** Start of Information supplied **

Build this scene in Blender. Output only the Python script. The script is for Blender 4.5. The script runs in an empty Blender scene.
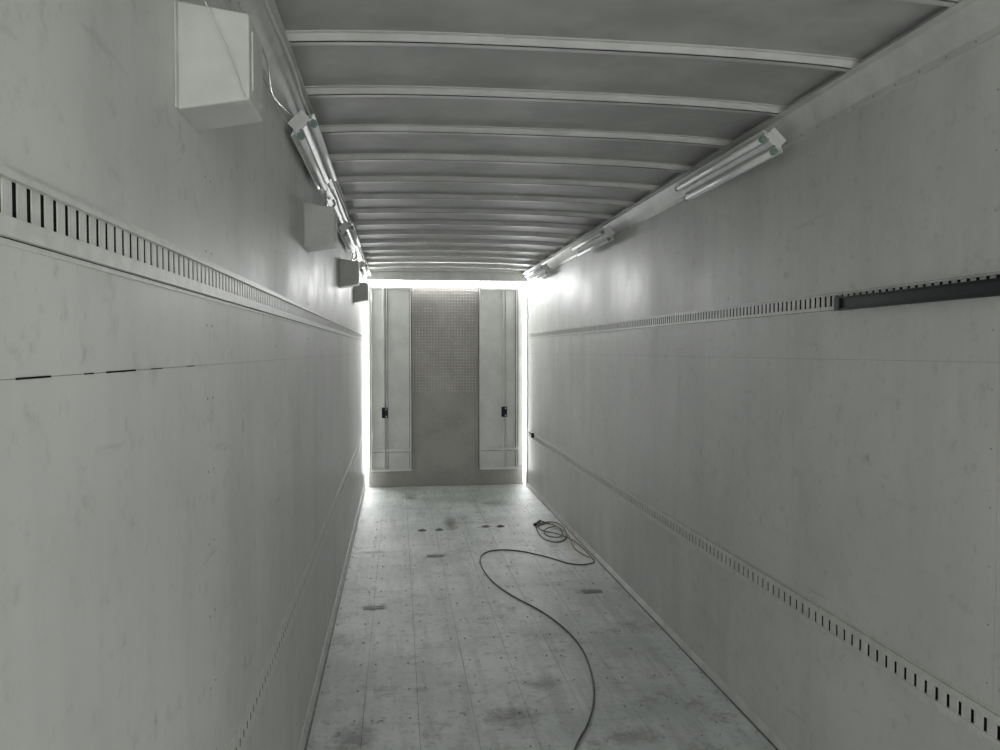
import bpy, bmesh, math, random
from mathutils import Vector, Matrix
random.seed(4)
C=2.08            # eye height above the deck
XL,XR=-0.515,1.985
Y0,Y1=-2.2,12.2
HC=1.21           # ceiling edge above eye
sc=bpy.context.scene
try:
    sc.view_settings.view_transform='Standard'
    sc.view_settings.look='None'
    sc.view_settings.exposure=0
except Exception: pass

# ---------------- materials ----------------
class NT:
    def __init__(s,name):
        s.m=bpy.data.materials.new(name); s.m.use_nodes=True
        s.t=s.m.node_tree; s.b=s.t.nodes['Principled BSDF']
        s.co=s.t.nodes.new('ShaderNodeTexCoord')
    def n(s,typ,**k):
        x=s.t.nodes.new(typ)
        for a,v in k.items(): setattr(x,a,v)
        return x
    def l(s,a,b): s.t.links.new(a,b)
    def mapping(s,scale):
        m=s.n('ShaderNodeMapping'); m.inputs['Scale'].default_value=scale
        s.l(s.co.outputs['Object'],m.inputs['Vector']); return m.outputs[0]
    def noise(s,scale,detail=6,vec=None,rough=.6):
        x=s.n('ShaderNodeTexNoise'); x.inputs['Scale'].default_value=scale
        x.inputs['Detail'].default_value=detail; x.inputs['Roughness'].default_value=rough
        s.l(vec if vec else s.co.outputs['Object'],x.inputs['Vector']); return x.outputs['Fac']
    def ramp(s,f,a,b,va=0,vb=1):
        x=s.n('ShaderNodeMapRange'); x.interpolation_type='SMOOTHSTEP'
        x.inputs[1].default_value=a;x.inputs[2].default_value=b
        x.inputs[3].default_value=va;x.inputs[4].default_value=vb
        s.l(f,x.inputs[0]); return x.outputs[0]
    def mix(s,f,a,b):
        x=s.n('ShaderNodeMix',data_type='RGBA')
        if isinstance(f,float): x.inputs[0].default_value=f
        else: s.l(f,x.inputs[0])
        for i,v in ((6,a),(7,b)):
            if isinstance(v,tuple): x.inputs[i].default_value=(*v,1)
            else: s.l(v,x.inputs[i])
        return x.outputs[2]
    def math(s,op,a,b=None):
        x=s.n('ShaderNodeMath',operation=op)
        for i,v in ((0,a),(1,b)):
            if v is None: continue
            if isinstance(v,(int,float)): x.inputs[i].default_value=v
            else: s.l(v,x.inputs[i])
        return x.outputs[0]
    def bump(s,f,st=.1,d=.01):
        x=s.n('ShaderNodeBump'); x.inputs['Strength'].default_value=st; x.inputs['Distance'].default_value=d
        s.l(f,x.inputs['Height']); s.l(x.outputs[0],s.b.inputs['Normal'])

def plain(name,col,rough=.5,metal=0,var=.12,scale=8,bump=.05,spec=.5):
    a=NT(name)
    f=a.noise(scale,3)
    dark=tuple(c*(1-var*2) for c in col)
    c=a.mix(a.ramp(f,.35,.65),dark,col)
    a.l(c,a.b.inputs['Base Color'])
    a.b.inputs['Roughness'].default_value=rough; a.b.inputs['Metallic'].default_value=metal
    a.b.inputs['Specular IOR Level'].default_value=spec
    if bump: a.bump(f,bump)
    return a.m

def wall_mat(name,base):
    a=NT(name)
    big=a.noise(.9,5); fine=a.noise(14,8,rough=.7)
    vert=a.noise(1,5,a.mapping((1,2.4,.35)))
    c=a.mix(a.ramp(big,.3,.7),tuple(x*.85 for x in base),base)
    c=a.mix(a.math('MULTIPLY',a.ramp(vert,.42,.72),.44),c,tuple(x*.71 for x in base))
    c=a.mix(a.math('MULTIPLY',a.ramp(fine,.53,.75),.42),c,(.37,.37,.345))
    sc_=a.noise(3,3,a.mapping((1,.5,5)))
    c=a.mix(a.math('MULTIPLY',a.ramp(sc_,.66,.75),.27),c,(.35,.345,.325))
    sp=a.noise(7,3,a.mapping((1,1,1)))
    c=a.mix(a.math('MULTIPLY',a.ramp(sp,.69,.77),.33),c,(.29,.285,.27))
    cl=a.noise(2.2,9,rough=.75)
    c=a.mix(a.math('MULTIPLY',a.ramp(cl,.53,.71),.2),c,(.42,.415,.39))
    a.l(c,a.b.inputs['Base Color'])
    a.l(a.ramp(big,.3,.7,.44,.57),a.b.inputs['Roughness'])
    a.bump(a.math('ADD',a.math('MULTIPLY',fine,.35),a.noise(3,3)),.25,.01)
    return a.m
M_wall=wall_mat('painted_wall_liner',(.755,.76,.735))
M_dark=plain('dark_gap',(.025,.025,.025),.9,spec=0)
M_track=plain('painted_steel_track',(.74,.745,.715),.45,0,.06,20)
M_slot=plain('slot_shadow_steel',(.02,.02,.02),.9,spec=0)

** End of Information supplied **

— Work instructions —
Restate the data above exactly, stripping out each image.

— Correct answer —
Build this scene in Blender. Output only the Python script. The script is for Blender 4.5. The script runs in an empty Blender scene.
import bpy, bmesh, math, random
from mathutils import Vector, Matrix
random.seed(4)
C=2.08            # eye height above the deck
XL,XR=-0.515,1.985
Y0,Y1=-2.2,12.2
HC=1.21           # ceiling edge above eye
sc=bpy.context.scene
try:
    sc.view_settings.view_transform='Standard'
    sc.view_settings.look='None'
    sc.view_settings.exposure=0
except Exception: pass

# ---------------- materials ----------------
class NT:
    def __init__(s,name):
        s.m=bpy.data.materials.new(name); s.m.use_nodes=True
        s.t=s.m.node_tree; s.b=s.t.nodes['Principled BSDF']
        s.co=s.t.nodes.new('ShaderNodeTexCoord')
    def n(s,typ,**k):
        x=s.t.nodes.new(typ)
        for a,v in k.items(): setattr(x,a,v)
        return x
    def l(s,a,b): s.t.links.new(a,b)
    def mapping(s,scale):
        m=s.n('ShaderNodeMapping'); m.inputs['Scale'].default_value=scale
        s.l(s.co.outputs['Object'],m.inputs['Vector']); return m.outputs[0]
    def noise(s,scale,detail=6,vec=None,rough=.6):
        x=s.n('ShaderNodeTexNoise'); x.inputs['Scale'].default_value=scale
        x.inputs['Detail'].default_value=detail; x.inputs['Roughness'].default_value=rough
        s.l(vec if vec else s.co.outputs['Object'],x.inputs['Vector']); return x.outputs['Fac']
    def ramp(s,f,a,b,va=0,vb=1):
        x=s.n('ShaderNodeMapRange'); x.interpolation_type='SMOOTHSTEP'
        x.inputs[1].default_value=a;x.inputs[2].default_value=b
        x.inputs[3].default_value=va;x.inputs[4].default_value=vb
        s.l(f,x.inputs[0]); return x.outputs[0]
    def mix(s,f,a,b):
        x=s.n('ShaderNodeMix',data_type='RGBA')
        if isinstance(f,float): x.inputs[0].default_value=f
        else: s.l(f,x.inputs[0])
        for i,v in ((6,a),(7,b)):
            if isinstance(v,tuple): x.inputs[i].default_value=(*v,1)
            else: s.l(v,x.inputs[i])
        return x.outputs[2]
    def math(s,op,a,b=None):
        x=s.n('ShaderNodeMath',operation=op)
        for i,v in ((0,a),(1,b)):
            if v is None: continue
            if isinstance(v,(int,float)): x.inputs[i].default_value=v
            else: s.l(v,x.inputs[i])
        return x.outputs[0]
    def bump(s,f,st=.1,d=.01):
        x=s.n('ShaderNodeBump'); x.inputs['Strength'].default_value=st; x.inputs['Distance'].default_value=d
        s.l(f,x.inputs['Height']); s.l(x.outputs[0],s.b.inputs['Normal'])

def plain(name,col,rough=.5,metal=0,var=.12,scale=8,bump=.05,spec=.5):
    a=NT(name)
    f=a.noise(scale,3)
    dark=tuple(c*(1-var*2) for c in col)
    c=a.mix(a.ramp(f,.35,.65),dark,col)
    a.l(c,a.b.inputs['Base Color'])
    a.b.inputs['Roughness'].default_value=rough; a.b.inputs['Metallic'].default_value=metal
    a.b.inputs['Specular IOR Level'].default_value=spec
    if bump: a.bump(f,bump)
    return a.m

def wall_mat(name,base):
    a=NT(name)
    big=a.noise(.9,5); fine=a.noise(14,8,rough=.7)
    vert=a.noise(1,5,a.mapping((1,2.4,.35)))
    c=a.mix(a.ramp(big,.3,.7),tuple(x*.85 for x in base),base)
    c=a.mix(a.math('MULTIPLY',a.ramp(vert,.42,.72),.44),c,tuple(x*.71 for x in base))
    c=a.mix(a.math('MULTIPLY',a.ramp(fine,.53,.75),.42),c,(.37,.37,.345))
    sc_=a.noise(3,3,a.mapping((1,.5,5)))
    c=a.mix(a.math('MULTIPLY',a.ramp(sc_,.66,.75),.27),c,(.35,.345,.325))
    sp=a.noise(7,3,a.mapping((1,1,1)))
    c=a.mix(a.math('MULTIPLY',a.ramp(sp,.69,.77),.33),c,(.29,.285,.27))
    cl=a.noise(2.2,9,rough=.75)
    c=a.mix(a.math('MULTIPLY',a.ramp(cl,.53,.71),.2),c,(.42,.415,.39))
    a.l(c,a.b.inputs['Base Color'])
    a.l(a.ramp(big,.3,.7,.44,.57),a.b.inputs['Roughness'])
    a.bump(a.math('ADD',a.math('MULTIPLY',fine,.35),a.noise(3,3)),.25,.01)
    return a.m
M_wall=wall_mat('painted_wall_liner',(.755,.76,.735))
M_dark=plain('dark_gap',(.025,.025,.025),.9,spec=0)
M_track=plain('painted_steel_track',(.74,.745,.715),.45,0,.06,20)
M_slot=plain('slot_shadow_steel',(.02,.02,.02),.9,spec=0)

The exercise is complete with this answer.